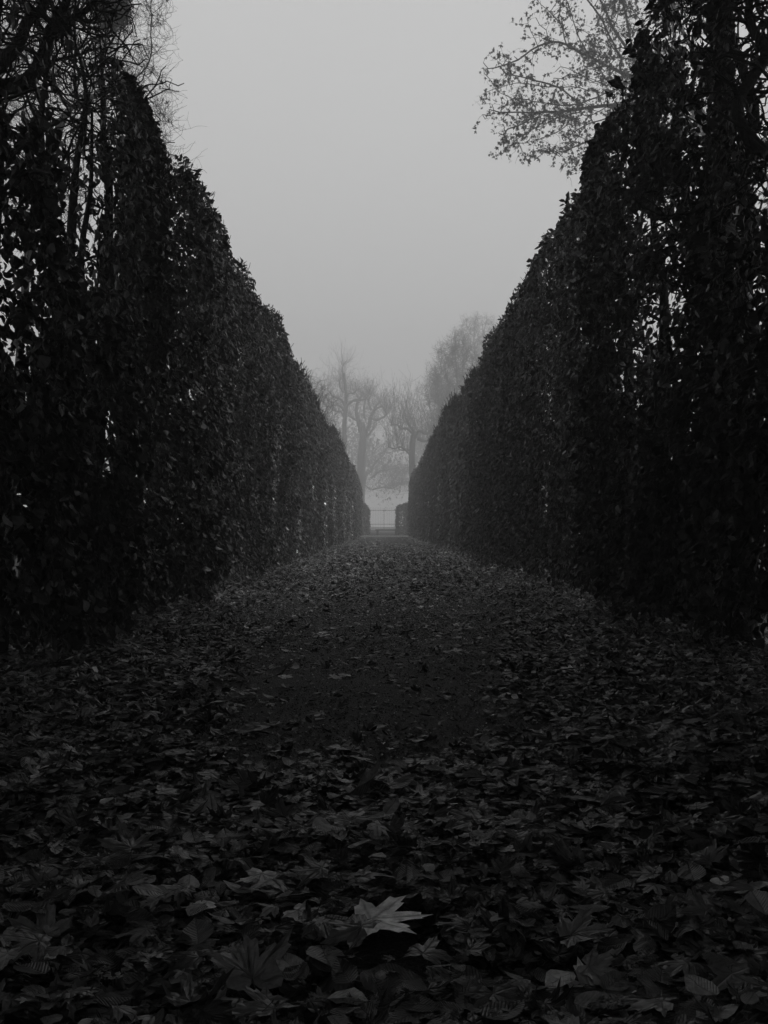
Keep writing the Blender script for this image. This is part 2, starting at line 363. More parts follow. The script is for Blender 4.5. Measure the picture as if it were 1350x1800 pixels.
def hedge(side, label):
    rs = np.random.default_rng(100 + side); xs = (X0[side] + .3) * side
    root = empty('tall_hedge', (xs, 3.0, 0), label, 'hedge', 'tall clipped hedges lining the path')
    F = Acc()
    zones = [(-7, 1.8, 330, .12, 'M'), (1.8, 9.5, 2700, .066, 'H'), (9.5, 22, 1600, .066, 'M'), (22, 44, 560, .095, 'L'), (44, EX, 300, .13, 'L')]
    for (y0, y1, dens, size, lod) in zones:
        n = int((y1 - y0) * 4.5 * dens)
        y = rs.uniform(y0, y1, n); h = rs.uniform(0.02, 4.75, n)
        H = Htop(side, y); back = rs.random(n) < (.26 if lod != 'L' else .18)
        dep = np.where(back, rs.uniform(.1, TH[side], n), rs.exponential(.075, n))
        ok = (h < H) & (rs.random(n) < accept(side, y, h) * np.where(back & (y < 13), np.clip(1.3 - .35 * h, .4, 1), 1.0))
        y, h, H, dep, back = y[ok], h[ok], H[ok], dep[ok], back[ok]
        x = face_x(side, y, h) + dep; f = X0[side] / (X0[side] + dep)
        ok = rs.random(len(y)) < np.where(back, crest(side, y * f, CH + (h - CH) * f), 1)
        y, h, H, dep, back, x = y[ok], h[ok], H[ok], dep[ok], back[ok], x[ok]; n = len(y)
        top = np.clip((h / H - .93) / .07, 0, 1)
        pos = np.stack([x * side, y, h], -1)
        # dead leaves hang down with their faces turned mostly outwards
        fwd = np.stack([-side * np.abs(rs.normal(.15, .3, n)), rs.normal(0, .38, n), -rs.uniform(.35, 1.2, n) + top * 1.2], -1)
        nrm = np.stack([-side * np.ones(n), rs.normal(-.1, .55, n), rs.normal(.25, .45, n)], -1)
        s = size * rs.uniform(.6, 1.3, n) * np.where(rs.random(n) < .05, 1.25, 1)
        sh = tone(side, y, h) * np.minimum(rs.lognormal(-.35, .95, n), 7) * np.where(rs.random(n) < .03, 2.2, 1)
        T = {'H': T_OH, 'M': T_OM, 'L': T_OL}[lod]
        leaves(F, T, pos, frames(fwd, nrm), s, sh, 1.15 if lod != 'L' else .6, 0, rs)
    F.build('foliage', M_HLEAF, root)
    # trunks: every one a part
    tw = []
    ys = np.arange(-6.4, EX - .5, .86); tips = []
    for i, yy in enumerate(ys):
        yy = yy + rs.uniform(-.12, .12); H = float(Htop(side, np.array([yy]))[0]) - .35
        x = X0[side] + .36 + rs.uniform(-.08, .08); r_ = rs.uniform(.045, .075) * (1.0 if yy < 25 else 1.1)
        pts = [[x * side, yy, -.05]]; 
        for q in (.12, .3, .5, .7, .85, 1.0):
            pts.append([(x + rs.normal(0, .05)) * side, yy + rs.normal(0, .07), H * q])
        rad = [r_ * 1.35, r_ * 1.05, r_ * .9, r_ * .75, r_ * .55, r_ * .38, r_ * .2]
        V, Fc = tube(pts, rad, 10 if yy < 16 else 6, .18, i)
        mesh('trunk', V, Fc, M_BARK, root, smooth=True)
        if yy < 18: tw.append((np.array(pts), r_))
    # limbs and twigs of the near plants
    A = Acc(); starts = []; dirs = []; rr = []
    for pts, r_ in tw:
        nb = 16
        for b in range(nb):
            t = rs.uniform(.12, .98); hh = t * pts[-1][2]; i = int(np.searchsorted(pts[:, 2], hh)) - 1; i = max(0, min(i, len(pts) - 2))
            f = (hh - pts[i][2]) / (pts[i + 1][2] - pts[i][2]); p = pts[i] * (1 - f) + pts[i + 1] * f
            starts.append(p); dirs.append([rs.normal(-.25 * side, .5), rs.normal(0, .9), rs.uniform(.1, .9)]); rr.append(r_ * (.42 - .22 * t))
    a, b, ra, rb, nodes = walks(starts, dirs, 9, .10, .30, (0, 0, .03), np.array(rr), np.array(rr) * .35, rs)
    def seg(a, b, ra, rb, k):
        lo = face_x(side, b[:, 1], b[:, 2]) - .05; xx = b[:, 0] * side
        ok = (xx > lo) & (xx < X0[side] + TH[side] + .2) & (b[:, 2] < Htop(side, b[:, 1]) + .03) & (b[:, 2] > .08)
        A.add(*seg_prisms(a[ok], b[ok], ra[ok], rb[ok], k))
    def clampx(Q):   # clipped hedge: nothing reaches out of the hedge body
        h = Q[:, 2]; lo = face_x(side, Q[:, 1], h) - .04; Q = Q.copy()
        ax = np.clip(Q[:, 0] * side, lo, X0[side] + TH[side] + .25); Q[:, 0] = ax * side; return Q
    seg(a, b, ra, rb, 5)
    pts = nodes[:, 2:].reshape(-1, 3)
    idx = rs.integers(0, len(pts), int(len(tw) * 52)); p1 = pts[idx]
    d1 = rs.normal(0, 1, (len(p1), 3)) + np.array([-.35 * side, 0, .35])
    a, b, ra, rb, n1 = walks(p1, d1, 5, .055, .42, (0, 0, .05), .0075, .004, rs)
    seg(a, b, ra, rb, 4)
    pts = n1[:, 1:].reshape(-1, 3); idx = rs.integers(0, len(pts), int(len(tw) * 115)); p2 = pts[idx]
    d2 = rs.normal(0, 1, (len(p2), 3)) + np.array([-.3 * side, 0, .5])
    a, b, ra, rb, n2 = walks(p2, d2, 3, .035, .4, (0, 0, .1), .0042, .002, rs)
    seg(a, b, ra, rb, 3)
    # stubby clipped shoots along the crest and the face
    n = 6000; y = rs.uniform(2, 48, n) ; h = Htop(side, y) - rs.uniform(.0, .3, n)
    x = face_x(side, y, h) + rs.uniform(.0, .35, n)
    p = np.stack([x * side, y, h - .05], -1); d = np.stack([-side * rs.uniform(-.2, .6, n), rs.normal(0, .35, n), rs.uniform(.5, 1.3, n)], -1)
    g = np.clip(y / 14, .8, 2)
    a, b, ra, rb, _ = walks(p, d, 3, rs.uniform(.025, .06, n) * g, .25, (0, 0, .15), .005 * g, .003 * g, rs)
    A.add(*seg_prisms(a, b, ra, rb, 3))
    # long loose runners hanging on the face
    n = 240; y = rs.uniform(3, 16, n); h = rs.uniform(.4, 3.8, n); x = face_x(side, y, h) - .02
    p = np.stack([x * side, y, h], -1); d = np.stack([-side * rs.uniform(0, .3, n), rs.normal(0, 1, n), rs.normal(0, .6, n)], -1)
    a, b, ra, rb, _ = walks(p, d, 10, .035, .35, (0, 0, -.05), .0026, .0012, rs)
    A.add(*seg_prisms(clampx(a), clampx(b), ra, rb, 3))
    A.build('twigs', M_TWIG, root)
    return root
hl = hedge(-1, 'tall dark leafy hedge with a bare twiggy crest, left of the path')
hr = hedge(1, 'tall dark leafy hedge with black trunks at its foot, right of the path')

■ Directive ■
Without including any pictures, reproduce the listing exactly.

■ Full response ■
Keep writing the Blender script for this image. This is part 2, starting at line 363. More parts follow. The script is for Blender 4.5. Measure the picture as if it were 1350x1800 pixels.
def hedge(side, label):
    rs = np.random.default_rng(100 + side); xs = (X0[side] + .3) * side
    root = empty('tall_hedge', (xs, 3.0, 0), label, 'hedge', 'tall clipped hedges lining the path')
    F = Acc()
    zones = [(-7, 1.8, 330, .12, 'M'), (1.8, 9.5, 2700, .066, 'H'), (9.5, 22, 1600, .066, 'M'), (22, 44, 560, .095, 'L'), (44, EX, 300, .13, 'L')]
    for (y0, y1, dens, size, lod) in zones:
        n = int((y1 - y0) * 4.5 * dens)
        y = rs.uniform(y0, y1, n); h = rs.uniform(0.02, 4.75, n)
        H = Htop(side, y); back = rs.random(n) < (.26 if lod != 'L' else .18)
        dep = np.where(back, rs.uniform(.1, TH[side], n), rs.exponential(.075, n))
        ok = (h < H) & (rs.random(n) < accept(side, y, h) * np.where(back & (y < 13), np.clip(1.3 - .35 * h, .4, 1), 1.0))
        y, h, H, dep, back = y[ok], h[ok], H[ok], dep[ok], back[ok]
        x = face_x(side, y, h) + dep; f = X0[side] / (X0[side] + dep)
        ok = rs.random(len(y)) < np.where(back, crest(side, y * f, CH + (h - CH) * f), 1)
        y, h, H, dep, back, x = y[ok], h[ok], H[ok], dep[ok], back[ok], x[ok]; n = len(y)
        top = np.clip((h / H - .93) / .07, 0, 1)
        pos = np.stack([x * side, y, h], -1)
        # dead leaves hang down with their faces turned mostly outwards
        fwd = np.stack([-side * np.abs(rs.normal(.15, .3, n)), rs.normal(0, .38, n), -rs.uniform(.35, 1.2, n) + top * 1.2], -1)
        nrm = np.stack([-side * np.ones(n), rs.normal(-.1, .55, n), rs.normal(.25, .45, n)], -1)
        s = size * rs.uniform(.6, 1.3, n) * np.where(rs.random(n) < .05, 1.25, 1)
        sh = tone(side, y, h) * np.minimum(rs.lognormal(-.35, .95, n), 7) * np.where(rs.random(n) < .03, 2.2, 1)
        T = {'H': T_OH, 'M': T_OM, 'L': T_OL}[lod]
        leaves(F, T, pos, frames(fwd, nrm), s, sh, 1.15 if lod != 'L' else .6, 0, rs)
    F.build('foliage', M_HLEAF, root)
    # trunks: every one a part
    tw = []
    ys = np.arange(-6.4, EX - .5, .86); tips = []
    for i, yy in enumerate(ys):
        yy = yy + rs.uniform(-.12, .12); H = float(Htop(side, np.array([yy]))[0]) - .35
        x = X0[side] + .36 + rs.uniform(-.08, .08); r_ = rs.uniform(.045, .075) * (1.0 if yy < 25 else 1.1)
        pts = [[x * side, yy, -.05]]; 
        for q in (.12, .3, .5, .7, .85, 1.0):
            pts.append([(x + rs.normal(0, .05)) * side, yy + rs.normal(0, .07), H * q])
        rad = [r_ * 1.35, r_ * 1.05, r_ * .9, r_ * .75, r_ * .55, r_ * .38, r_ * .2]
        V, Fc = tube(pts, rad, 10 if yy < 16 else 6, .18, i)
        mesh('trunk', V, Fc, M_BARK, root, smooth=True)
        if yy < 18: tw.append((np.array(pts), r_))
    # limbs and twigs of the near plants
    A = Acc(); starts = []; dirs = []; rr = []
    for pts, r_ in tw:
        nb = 16
        for b in range(nb):
            t = rs.uniform(.12, .98); hh = t * pts[-1][2]; i = int(np.searchsorted(pts[:, 2], hh)) - 1; i = max(0, min(i, len(pts) - 2))
            f = (hh - pts[i][2]) / (pts[i + 1][2] - pts[i][2]); p = pts[i] * (1 - f) + pts[i + 1] * f
            starts.append(p); dirs.append([rs.normal(-.25 * side, .5), rs.normal(0, .9), rs.uniform(.1, .9)]); rr.append(r_ * (.42 - .22 * t))
    a, b, ra, rb, nodes = walks(starts, dirs, 9, .10, .30, (0, 0, .03), np.array(rr), np.array(rr) * .35, rs)
    def seg(a, b, ra, rb, k):
        lo = face_x(side, b[:, 1], b[:, 2]) - .05; xx = b[:, 0] * side
        ok = (xx > lo) & (xx < X0[side] + TH[side] + .2) & (b[:, 2] < Htop(side, b[:, 1]) + .03) & (b[:, 2] > .08)
        A.add(*seg_prisms(a[ok], b[ok], ra[ok], rb[ok], k))
    def clampx(Q):   # clipped hedge: nothing reaches out of the hedge body
        h = Q[:, 2]; lo = face_x(side, Q[:, 1], h) - .04; Q = Q.copy()
        ax = np.clip(Q[:, 0] * side, lo, X0[side] + TH[side] + .25); Q[:, 0] = ax * side; return Q
    seg(a, b, ra, rb, 5)
    pts = nodes[:, 2:].reshape(-1, 3)
    idx = rs.integers(0, len(pts), int(len(tw) * 52)); p1 = pts[idx]
    d1 = rs.normal(0, 1, (len(p1), 3)) + np.array([-.35 * side, 0, .35])
    a, b, ra, rb, n1 = walks(p1, d1, 5, .055, .42, (0, 0, .05), .0075, .004, rs)
    seg(a, b, ra, rb, 4)
    pts = n1[:, 1:].reshape(-1, 3); idx = rs.integers(0, len(pts), int(len(tw) * 115)); p2 = pts[idx]
    d2 = rs.normal(0, 1, (len(p2), 3)) + np.array([-.3 * side, 0, .5])
    a, b, ra, rb, n2 = walks(p2, d2, 3, .035, .4, (0, 0, .1), .0042, .002, rs)
    seg(a, b, ra, rb, 3)
    # stubby clipped shoots along the crest and the face
    n = 6000; y = rs.uniform(2, 48, n) ; h = Htop(side, y) - rs.uniform(.0, .3, n)
    x = face_x(side, y, h) + rs.uniform(.0, .35, n)
    p = np.stack([x * side, y, h - .05], -1); d = np.stack([-side * rs.uniform(-.2, .6, n), rs.normal(0, .35, n), rs.uniform(.5, 1.3, n)], -1)
    g = np.clip(y / 14, .8, 2)
    a, b, ra, rb, _ = walks(p, d, 3, rs.uniform(.025, .06, n) * g, .25, (0, 0, .15), .005 * g, .003 * g, rs)
    A.add(*seg_prisms(a, b, ra, rb, 3))
    # long loose runners hanging on the face
    n = 240; y = rs.uniform(3, 16, n); h = rs.uniform(.4, 3.8, n); x = face_x(side, y, h) - .02
    p = np.stack([x * side, y, h], -1); d = np.stack([-side * rs.uniform(0, .3, n), rs.normal(0, 1, n), rs.normal(0, .6, n)], -1)
    a, b, ra, rb, _ = walks(p, d, 10, .035, .35, (0, 0, -.05), .0026, .0012, rs)
    A.add(*seg_prisms(clampx(a), clampx(b), ra, rb, 3))
    A.build('twigs', M_TWIG, root)
    return root
hl = hedge(-1, 'tall dark leafy hedge with a bare twiggy crest, left of the path')
hr = hedge(1, 'tall dark leafy hedge with black trunks at its foot, right of the path')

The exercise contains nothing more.